- **WHAT NEEDS TO BE DONE**
Gather, from the listing beneath this task, every line holding the string "picture".

- **DATASET RECORDS**
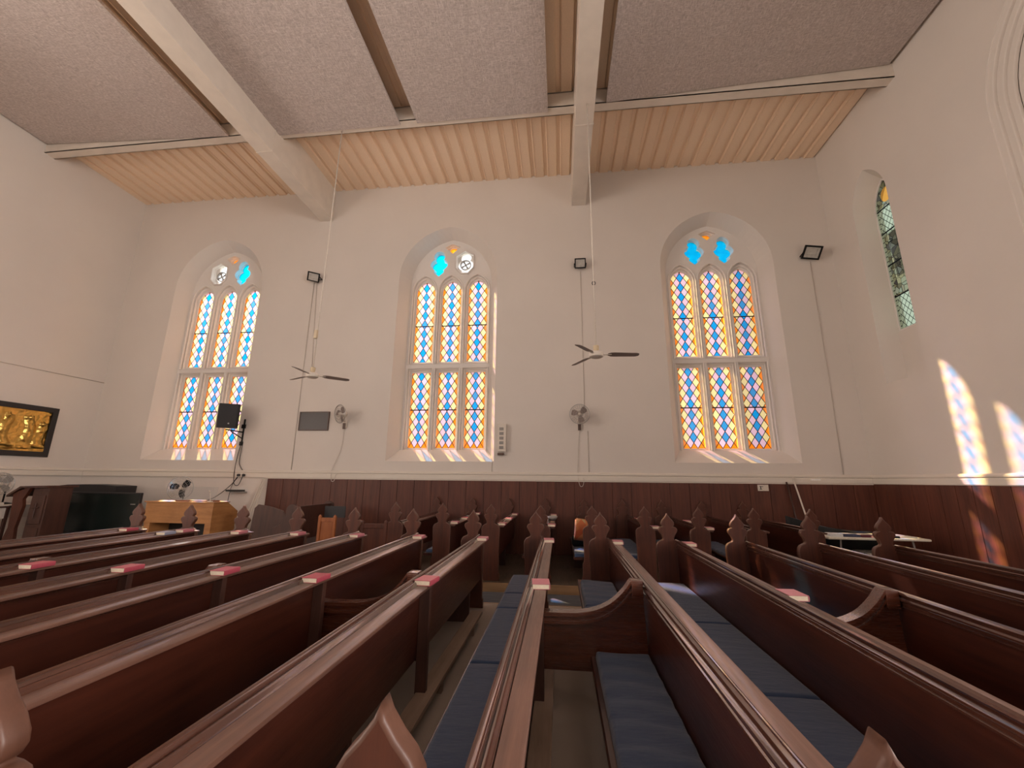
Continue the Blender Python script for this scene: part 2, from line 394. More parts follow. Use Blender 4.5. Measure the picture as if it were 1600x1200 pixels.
# ================================================================== ROOM
XL, XR, YW, ZC = -12.55, 6.63, 9.9, 9.76
WC = (-9.61, -2.90, 3.93)
H0, HS, HA, HW = 2.03, 6.90, 8.37, 1.34              # opening on the inner wall face
F0, FS, FA, FW = 2.33, 6.84, 8.19, 1.13              # at the tracery
AX, AY0, AY1 = -6.75, 6.02, 7.14          # sunk aisle between the two blocks of pews
b = MB(); b.box(XL - .3, XR + .8, REAR - .3, AY0, -.3, 0); b.box(XL - .3, AX, AY0, YW + .8, -.3, 0); struct(b.build('floor', M_carpet), 'beige grey carpeted floor')
b = MB(); b.box(AX, XR + .8, AY1, YW + .8, -.3, 0); struct(b.build('floor', M_boards), 'dark boarded platform under the short pews')
b = MB(); b.box(AX, XR + .8, AY0, AY1, -.3, -.13); struct(b.build('floor', M_bluecarpet), 'dark blue carpet of the sunk aisle between the pew blocks')
b = MB(); b.box(AX, XR + .8, AY1 - .02, AY1, -.13, .004, .003); b.box(AX, XR + .8, AY0, AY0 + .02, -.13, .004, .003); struct(b.build('trim_13', M_riser), 'pale wooden step edges of the sunk aisle')
# back wall (inner face) and outer shell
b = MB()
b.plate(rect(XL - .02, XR + .02, 0, ZC + .3), [arch(c, HW, H0, HS, HA) for c in WC], .04, 'Y', YW)
b.plate(rect(XL - .5, XR + .9, -.1, ZC + 1), [arch(c, FW, F0, FS, FA) for c in WC], .08, 'Y', YW + .60)
for c in WC:
    A = arch(c, HW, H0, HS, HA); B = arch(c, FW, F0, FS, FA); n = len(A); t = bmesh.new()
    va = [t.verts.new((x, YW, z)) for x, z in A]; vm = [t.verts.new((x, YW + .37, z)) for x, z in B]; vb = [t.verts.new((x, YW + .68, z)) for x, z in B]
    for i in range(n):
        j = (i + 1) % n
        t.faces.new((va[i], va[j], vm[j], vm[i])); t.faces.new((vm[i], vm[j], vb[j], vb[i]))
    bmesh.ops.recalc_face_normals(t, faces=t.faces); b.add(t)
struct(b.build('wall_back', M_wall), 'white plaster wall with three deep pointed window openings')
# left wall
b = MB(); b.plate([(REAR - .3, 0), (REAR - .3, ZC + .3), (YW + .7, ZC + .3), (YW + .7, 0)], [arch(c, 1.15, 2.0, 6.4, 7.9) for c in LEFT_FILL], .3, 'X', XL - .3); struct(b.build('wall_left', M_wall), 'white plaster side wall on the left')  # both openings are made up, to let the left fill lamps in
# right wall with the lancet opening and the moulded arch recess
RC, RH = 8.56, .48
rw_in = arch(RC, RH, 3.60, 7.45, 8.25); rw_gl = arch(RC, .33, 4.66, 7.35, 8.0)
NC, NH = 4.10, 1.98
def nrect(d): return arch(NC, NH - d, -.02 if d else -.05, 7.1 - d * .2, 9.2 - d * 1.2)
b = MB()
b.plate([(REAR - .3, 0), (REAR - .3, ZC + .3), (YW + .6, ZC + .3), (YW + .6, 0)], [rw_in, arch(NC, NH, .0 + .01, 7.1, 9.2)] + [arch(c, 1.15, 2.0, 6.4, 7.9) for c in RIGHT_FILL], .04, 'X', XR)  # last two openings added out of view for the right fill lamps
for i, dd in enumerate((.0, .09, .18, .30)):          # stepped mouldings of the blind arch
    o = arch(NC, NH - dd + .03, .01, 7.1, 9.2 - dd * 1.1 + .03); h = arch(NC, NH - dd - .09, -.05 + .07, 7.1, 9.2 - dd * 1.1 - .1)
    b.plate(o, [h], .06, 'X', XR + .02 + i * .055, .012)
b.plate([(REAR - .3, -.1), (REAR - .3, ZC + .3), (YW + .6, ZC + .3), (YW + .6, -.1)], [arch(RC, .36, 4.6, 7.35, 8.03)] + [arch(c, 1.15, 2.0, 6.4, 7.9) for c in RIGHT_FILL], .08, 'X', XR + .40)
n = len(rw_in); t = bmesh.new()
va = [t.verts.new((XR, y, z)) for y, z in rw_in]; vb = [t.verts.new((XR + .33, y, z)) for y, z in arch(RC, .34, 3.60, 7.35, 8.02)]
vc = [t.verts.new((XR + .49, y, z)) for y, z in arch(RC, .34, 3.60, 7.35, 8.02)]
for i in range(n):
    j = (i + 1) % n; t.faces.new((va[i], va[j], vb[j], vb[i])); t.faces.new((vb[i], vb[j], vc[j], vc[i]))
bmesh.ops.recalc_face_normals(t, faces=t.faces); b.add(t)
struct(b.build('wall_right', M_wall), 'white plaster side wall on the right with moulded blind arch')
# rear wall behind the camera, with three tall openings added for fill light
b = MB(); b.plate(rect(XL - .3, XR + .5, 0, ZC + .3), [arch(c, 1.15, 2.2, 6.4, 7.9) for c in REAR_FILL], .25, 'Y', REAR - .25)
struct(b.build('wall_rear', M_wall), 'plain white wall behind the pews')
# ceiling: folded steel roof deck
b = MB(); prof = []; x = XL - .05; pitch = .345
while x < XR + .3:
    prof += [(x, 0), (x + .205, 0), (x + .225, .045), (x + .30, .045), (x + .32, 0), (x + .333, 0), (x + .337, -.012), (x + .342, 0)]; x += pitch
prof = [(u, ZC + v) for u, v in prof]
b.prism([(XL - .05, ZC + .2)] + prof + [(XR + .35, ZC + .2)], REAR - .2, YW + .5, 'Y')
struct(b.build('ceiling', M_deck), 'cream profiled steel roof deck above the beams')
# main beams
for i, (x0, x1) in enumerate(((-6.72, -6.35), (.42, .79))):
    b = MB(); b.box(x0, x1, REAR, YW + .02, 8.79, ZC + .02, .006)
    b.box(x0 - .012, x1 + .012, 7.28, 7.31, 8.78, ZC)
    struct(b.build('trim_%d' % (i + 1), M_beam), ['white steel roof beam on the left', 'white steel roof beam on the right'][i])
for i, (x0, x1) in enumerate(((XL, -6.72), (-6.35, .42), (.79, XR))):
    b = MB(); b.box(x0, x1, 7.36, 7.375, 9.38, ZC); b.box(x0, x1, 7.36, 7.58, 9.38, 9.395); b.box(x0, x1, 7.565, 7.58, 9.38, 9.45); b.box(x0, x1, 7.36, 7.58, ZC - .03, ZC - .01)
    struct(b.build('trim_%d' % (i + 3), M_beam), 'white steel cross channel under the roof deck, ' + ['left bay', 'middle bay', 'right bay'][i])
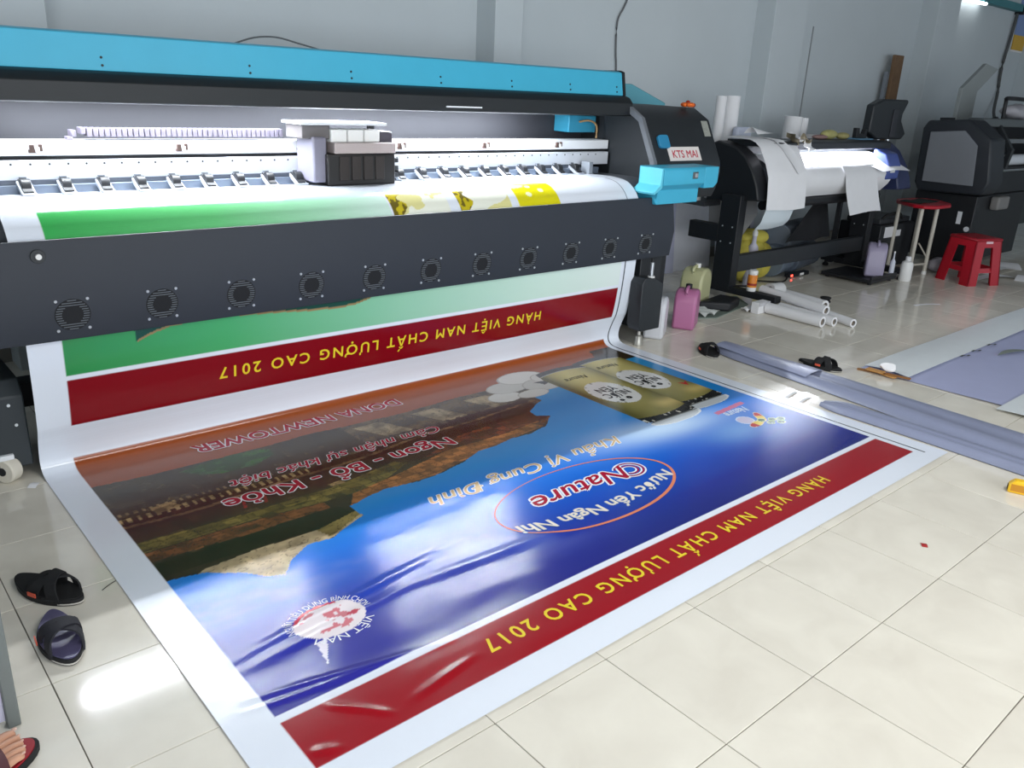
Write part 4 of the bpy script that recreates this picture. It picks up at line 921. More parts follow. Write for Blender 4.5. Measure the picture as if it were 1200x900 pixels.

- **SOLVED EXERCISE**
Continue the Blender Python script for this scene: part 2, from line 394. More parts follow. Use Blender 4.5. Measure the picture as if it were 1600x1200 pixels.
Write part 4 of the bpy script that recreates this picture. It picks up at line 921. More parts follow. Write for Blender 4.5. Measure the picture as if it were 1200x900 pixels.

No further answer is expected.